A graupel storm.
Small white pellets starting coming down, first slowly and then in an immense wave in places, piling up until some locations had accumulated ..5 to 2 inches of the white balls.
Here is a nice video by Jamie D. that shows the fun:
Now some folks caled it hail and others thought it was sleet. But it really is graupel, and was caused by a strong Puget Sound Convergence Zone working on unstable air.
First, what is graupel? This is what they look like close up. White pellets. Relatively soft. Opaque.
Graupel is heavily rimed snow crystals. Snow crystals form in clouds whose temperatures are generally cooler than about -15C. At lower levels, where the temperature is warmer, but below 0C, there can be supercooled water (liquid water that is below freezing).

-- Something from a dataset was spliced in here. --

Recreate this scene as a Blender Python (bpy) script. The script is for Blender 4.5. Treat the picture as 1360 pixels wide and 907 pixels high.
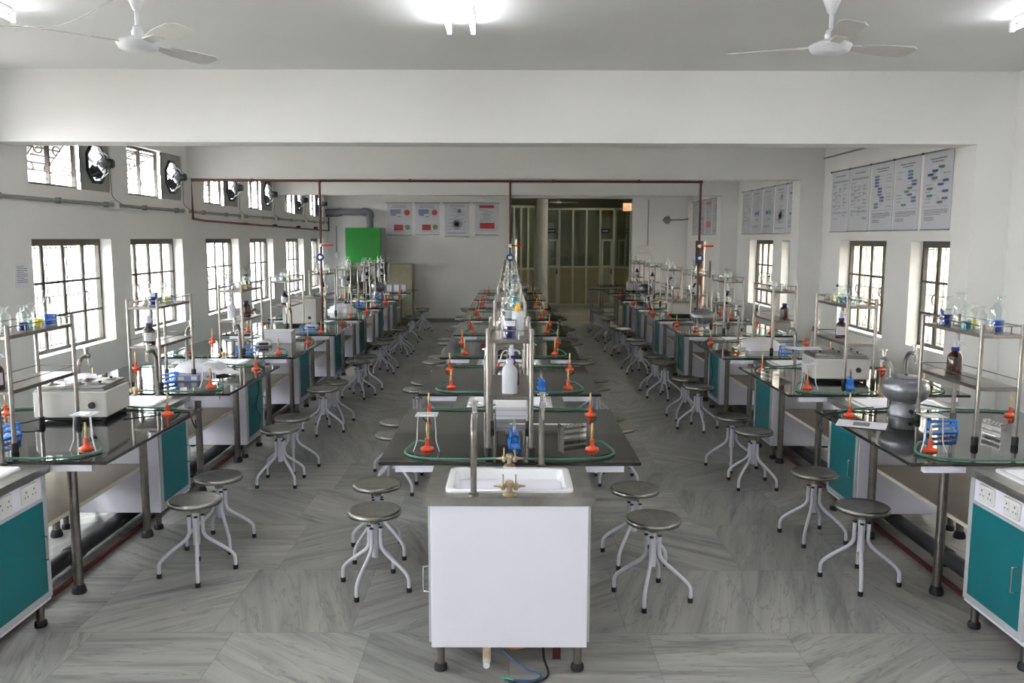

Some of the ice crystals fall into the supercooled water, where the supercooled water freezes on to the crystals in a process called riming. The process is also known as accretion. As the rimed particles get larger and heavier, they fall faster, gathering more supercooled droplets. Finally, the heavily iced up particle---the graupel--reaches the surface.
That is what happened Sunday afternoon. The formation of graupel requires lots of supercooled water and that generally requires strong vertical motion, which is often associated with convection, towering cumulus and cumulonimbus being well known examples. Convection occurs when the air is unstable and buoyant parcels of air ascend rapidly.
And everything was in place on Sunday afternoon. A front went through that morning resulting in unstable air and cumulus convection moving into the area (see visible satellite image at 1 PM). In the satellite image the convection is shown by the bright clouds, with dark spaces between them, coming in off the ocean.
At the same time, the wind were northwesterly on the coast, with air moving around the Olympics to the north and south, and then converging over Puget Sound--thus producing a Puget Sound Convergence Zone (see surface map at 3 PM). As air converges together, it is forced to rise, which can really rev up clouds and precipitation, particularly when the air is unstable.
As a result, strong convection formed along the convergence zone between Seattle and Everett, something clearly shown by the radar image at 4 PM.
And that convection produced the graupel showers that caused the landscape to whiten. Now to be clear, there was some snow mixed in at higher elevations and where the precipitation was heaviest, but graupel was dominant in most locations.
Finally, graupel is different than sleet or hail. Sleet occurs when rain drops fall into a sub-freezing layer near the ground, resulting in freezing of the rain drops into little, hard ice pellets. Sleet is generally dense and clear. That is not what happened on Sunday. And hail is multi-layered and dense, resulting from ice particles moving up and down several times in intense convection. Not what we had two days ago.